*Record excerpts*

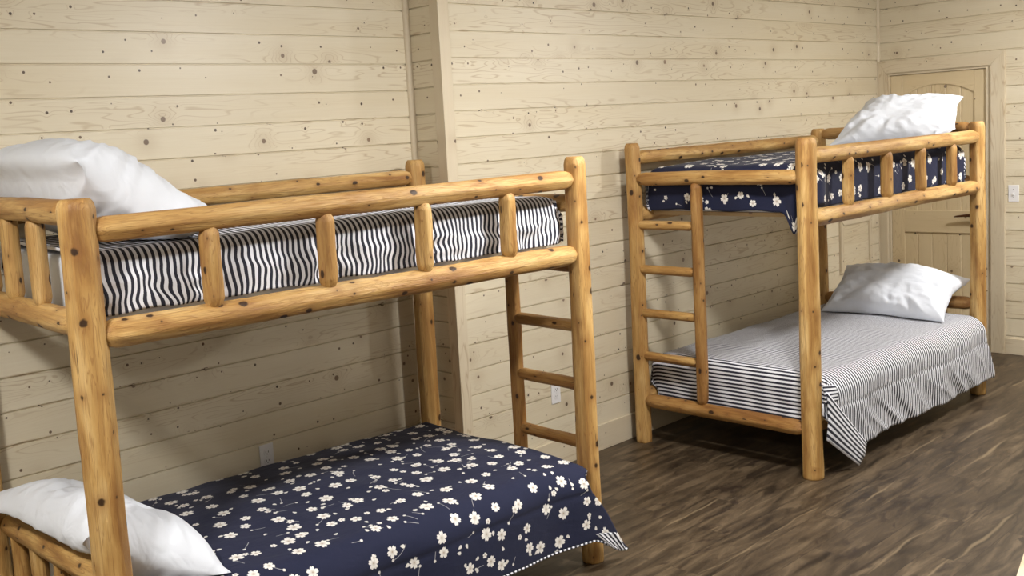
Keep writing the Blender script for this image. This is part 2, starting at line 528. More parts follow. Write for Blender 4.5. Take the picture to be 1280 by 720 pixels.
# lever handle on the opening side
bm = bmesh.new()
bmesh.ops.create_cone(bm, cap_ends=True, segments=24, radius1=.032, radius2=.030, depth=.012,
                      matrix=Matrix.Translation((fx0 - .006, -.752, 1.005)) @ Matrix.Rotation(PI / 2, 4, 'Y'))
bmesh.ops.create_cone(bm, cap_ends=True, segments=16, radius1=.010, radius2=.010, depth=.05,
                      matrix=Matrix.Translation((fx0 - .03, -.752, 1.005)) @ Matrix.Rotation(PI / 2, 4, 'Y'))
lv = [(-.765, 1.012, .016), (-.72, 1.016, .013), (-.66, 1.012, .010), (-.605, 1.006, .007), (-.585, 1.003, .004)]
ring = []
for y, z, h in lv:
    ring.append([bm.verts.new((fx0 - .052 + .009 * math.cos(a), y, z + h * math.sin(a))) for a in [i * PI / 5 for i in range(10)]])
for a, b in zip(ring, ring[1:]):
    for i in range(10):
        bm.faces.new((a[i], a[(i + 1) % 10], b[(i + 1) % 10], b[i]))
bm.faces.new(ring[0][::-1]); bm.faces.new(ring[-1])
hd = dpart('lever_handle', bm, M_BRONZE); hd['label'] = 'dark bronze lever handle'

# ------------------------------------------------------------------ wall fittings
def outlet(name, x, y, z, label):
    t = empty(name, (x, y, z)); tag(t, label, 'outlet')
    bm = bmesh.new(); add_box(bm, (-.0355, -.006, -.0575), (.0355, 0, .0575), .0025)
    bm_obj('cover_plate', bm, M_PLASTIC, t)
    for s in (-1, 1):
        bm = bmesh.new()
        pts = []
        for i in range(24):
            a = i * PI / 12
            pts.append((.0165 * math.cos(a) * (1 if abs(math.cos(a)) < .9 else .96), s * .0195 + max(-.0125, min(.0125, .0165 * math.sin(a)))))
        prism(bm, pts, 'y', -.0085, -.003)
        r = bm_obj('receptacle', bm, M_PLASTIC, t)
        bm = bmesh.new()
        for dx in (-.0065, .0065):
            add_box(bm, (dx - .0012, -.0092, s * .0195 - .001), (dx + .0012, -.0080, s * .0195 + .007))
        bmesh.ops.create_uvsphere(bm, u_segments=8, v_segments=6, radius=.0026, matrix=Matrix.Translation((0, -.0080, s * .0195 - .007)))
        bm_obj('slots', bm, M_SLOT, r)
    bm = bmesh.new()
    bmesh.ops.create_uvsphere(bm, u_segments=10, v_segments=6, radius=.003, matrix=Matrix.Translation((0, -.006, 0)))
    bm_obj('screw', bm, M_PLASTIC, t)
    return t
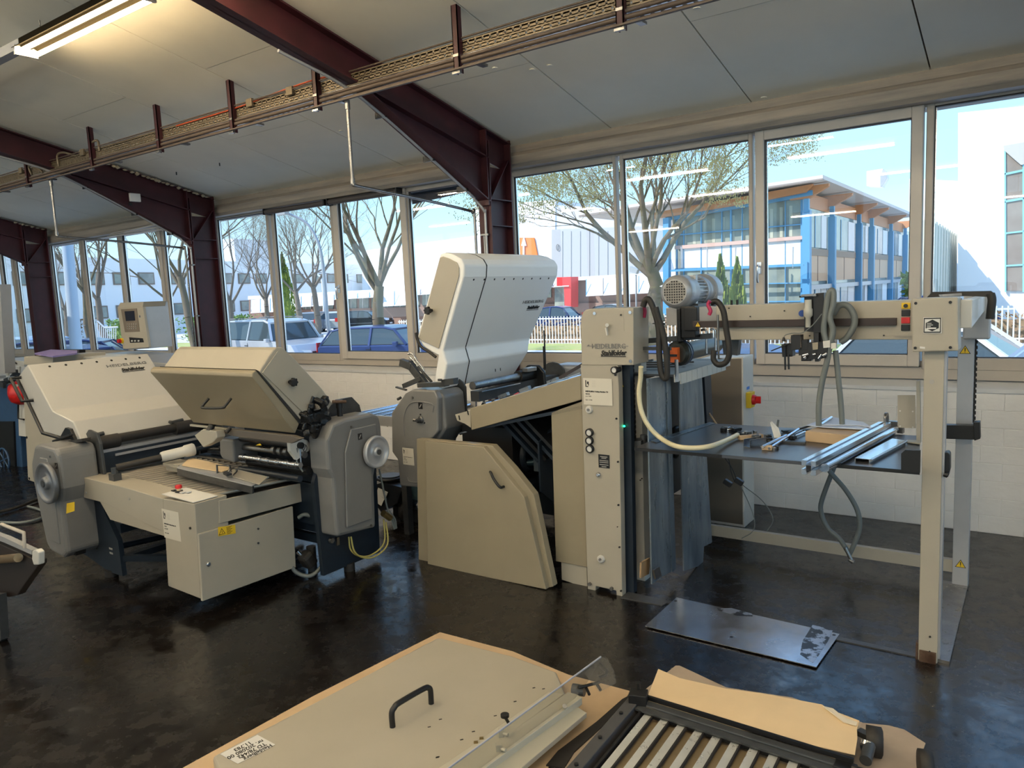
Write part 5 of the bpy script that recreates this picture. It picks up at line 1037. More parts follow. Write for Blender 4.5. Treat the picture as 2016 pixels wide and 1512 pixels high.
bp = MB(); bp.prism([V((x, 2.30, z)) for x, z in ((-5.28, .10), (-5.28, .16), (-5.02, .16), (-5.02, .56), (-4.93, .56), (-4.86, .42), (-4.74, .26), (-4.73, .03), (-4.90, .03), (-5.18, .09))], (0, .03, 0)); bp.build('base_plate', NAVY, A)
MB().box(-5.02, -4.75, 2.33, 3.25, .30, .36).box(-4.82, -4.77, 2.33, 3.25, .10, .14).build('cross_member', NAVY, A)
MB().cyl((-4.9, 2.315, 0), (-4.9, 2.315, .04), .04, n=14).build('foot', BLKR, A); MB().box(-5.3, -4.75, 3.2, 3.25, 0, .6).build('rear_plate', NAVY, A)
for z in (.20, .17): MB().box(-4.86, -4.82, 2.298, 2.30, z - .012, z).build('serial_label', DECAL, A)
MB().prism(PY(2.16, '124,1075 150,1087 150,1094 125,1086'), (0, .06, 0)).build('terminal_strip', BLK, gA)
MB().tube([(-4.96, 2.34, .16), (-4.86, 3.22, .12)], .02, 8).build('lower_bar', NAVY, A)
MB().bar((-4.74, 2.33, .14), (-3.80, 2.90, .12), .04, .035).build('link_bar', NAVY, T)
# cream body behind (far cabinet) with top box
MB().prism(PY(2.95, '46,775 60,772 110,860 112,965 55,945'), (0, .5, 0)).build('rear_cabinet', CREAM, A, bevel=.005)
screws(PY(2.95, '53,861 58,942'), .012, BLK, A, h=.004)
MB().prism(PY(3.0, '47,702 104,702 104,722 47,718'), (0, .45, 0)).build('top_box', CREAM, A, bevel=.004)
MB().prism(PY(3.25, '104,700 200,704 210,712 200,722 104,722'), (0, .3, 0)).build('rear_cover', OFFW, A, bevel=.01)
MB().prism(PX(-5.9, '336,765 360,785 358,806 340,800'), (.02, 0, 0)) 
o = thing('paper_binder', (-7.0, 3.1, 1.35), 'flat violet edged folder lying on top of the leftmost folding machine', 'folder')
MB().prism(PZ(1.372, '68,695 100,688 156,690 150,695 104,701'), (0, 0, -.012)).build('cover', mat('violet_folder', (.25, .20, .45), .5), o); MB().prism(PY(3.05, '152,689 156,689 156,695 152,695'), (0, .05, 0)).build('spine', BLK, o)
# side plates seen between hood A and hood B
MB().prism([V((-5.05, 3.18, .92)), V((-5.05, 3.9, .75)), V((-5.05, 3.9, .95)), V((-5.05, 3.18, 1.15))], (-.02, 0, 0)).build('light_side_plate', ALUP, A)
MB().prism(PY(3.3, '370,775 400,790 446,838 470,850 470,860 430,850 395,830 370,800'), (0, .02, 0)).build('curved_rear_plate', ALUP, A)
MB().prism(PY(3.2, '357,840 395,846 402,868 385,880 360,860'), (0, .05, 0)).build('rear_bracket', DGREY, A)
# ---------------------------------------------------------------- operator panel on a post
pn = thing('operator_console', (-8.5, 4.6, 0), 'cream and grey operator panel with a screen on a post before the far window', 'control panel')
yp = 4.3
fpn = [(232, 606), (238, 597), (282, 595), (290, 685), (242, 689)]
pn.location = (PY(yp, '265,690')[0].x, yp + .1, 0); ORG[pn.name] = V(pn.location)
fc = MB().prism(PY(yp, '231,606 281,604 293,684 242,687'), (0, .03, 0)).build('front_case', CREAM, pn, bevel=.004)
MB().prism(PY(yp, '231,606 237,596 283,594 281,604'), (0, .25, 0)).build('case_top', CREAM, pn)
MB().prism(PY(yp + .02, '283,595 293,686 268,688 245,688 236,606'), (0, .27, 0)).build('rear_case', ALUP, pn, bevel=.004)
kp = MB().prism(PY(yp - .003, '238,609 269,607 275,653 246,654'), (0, .004, 0)).build('keypad_plate', mat('brown_keypad', (.17, .14, .11), .5), fc)
MB().prism(PY(yp - .005, '245,613 264,612 266,631 248,632'), (0, .003, 0)).build('screen', mat('dark_screen', (.015, .016, .03), .15), kp)
for r in range(3):
    for c_ in range(5): q_ = PY(yp - .006, [(251 + c_ * 4.2, 638 + r * 4.5)])[0]; MB().obox(q_, (.014, .004, .012)).build('key', DECAL, kp)
screws(PY(yp, '276,623'), .012, STEEL, fc)
q_ = PY(yp, '241,671')[0]; MB().cyl(q_, q_ - V((0, .02, 0)), .03, n=16).build('stop_collar', YEL, fc); MB().cyl(q_ - V((0, .02, 0)), q_ - V((0, .05, 0)), .022, n=16).build('emergency_stop', RED, fc)
ss = MB().prism(PY(yp - .002, '254,664 281,666 283,674 256,675'), (0, .003, 0)).build('switch_strip', BLK, fc)
for u in (261, 267, 274): q_ = PY(yp - .004, [(u, 671)])[0]; MB().cyl(q_, q_ - V((0, .012, 0)), .009, n=12).build('selector', WHT, ss)
MB().box(pn.location.x - .05, pn.location.x + .03, yp + .08, yp + .16, .0, 1.16).build('post', STEELD, pn)
MB().box(pn.location.x - .09, pn.location.x + .12, yp + .06, yp + .18, 1.02, 1.05).build('mount_plate', ALU, pn)
# long low machine body between A and the wall
o = thing('rear_delivery', (-7.6, 4.2, 0), 'pale machine body with window strip behind the leftmost hood', 'machine')
MB().prism(PY(3.9, '110,706 150,701 250,706 330,716 330,760 110,760'), (0, .6, 0)).build('body', ALUP, o, bevel=.01); MB().prism(PY(3.899, '140,702 152,701 175,711 165,711'), (0, .004, 0)).build('window_strip', DGREY, o); MB().box(-8.2, -6.5, 3.95, 4.4, 0, 1.1).build('plinth', DGREY, o)
MB().prism([V((x, 3.52, z)) for x, z in ((-7.6, 0.), (-6.9, 0), (-6.9, .5), (-7.6, .5))], (0, .02, 0))
# ---------------------------------------------------------------- machines cut by the left frame edge
L1 = thing('blue_press', (-9.5, 3.6, 0), 'blue machine with a red cover and black handle at the far left edge', 'machine')
BLU = mat('blue_machine_paint', (.03, .08, .18), .4, var=.2)
MB().prism(PY(3.6, '-60,760 30,756 36,800 44,935 -60,930'), (0, .6, 0)).build('body', BLU, L1, bevel=.01)
MB().prism(PY(3.59, '35,785 47,783 52,860 37,858'), (0, .02, 0)).build('door', OFFW, L1, bevel=.003); MB().tube(PY(3.56, '46,787 36,790 36,824 47,826'), .010, 8, smooth_path=False).build('handle', BLK, L1)
MB().lathe(PY(3.45, '16,776')[0], (0, 1, 0), [(0, .02), (.03, .10), (.10, .135), (.2, .135)], 20).build('red_cover', RED, L1)
MB().prism(PY(3.58, '-20,830 26,830 30,930 -20,930'), (0, .02, 0)).build('dark_opening', BLK, L1)
k = MB()
for i in range(9): k.obox(PY(3.6 + random.random() * .2, [(random.uniform(-5, 38), random.uniform(735, 764))])[0], (random.uniform(.05, .14), .08, random.uniform(.03, .07)), Matrix.Rotation(random.uniform(-.4, .4), 3, 'Y'))
k.build('top_mechanism', DGREY, L1, bevel=.004)
k = MB()
for i in range(6): k.obox(PY(3.5 + random.random() * .2, [(random.uniform(0, 36), random.uniform(740, 795))])[0], (.05, .05, .03))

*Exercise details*
Locate the word "Write" in the records and collect each line it appears in.

*Result*
Keep writing the Blender script for this image. This is part 2, starting at line 528. More parts follow. Write for Blender 4.5. Take the picture to be 1280 by 720 pixels.
Write part 5 of the bpy script that recreates this picture. It picks up at line 1037. More parts follow. Write for Blender 4.5. Treat the picture as 2016 pixels wide and 1512 pixels high.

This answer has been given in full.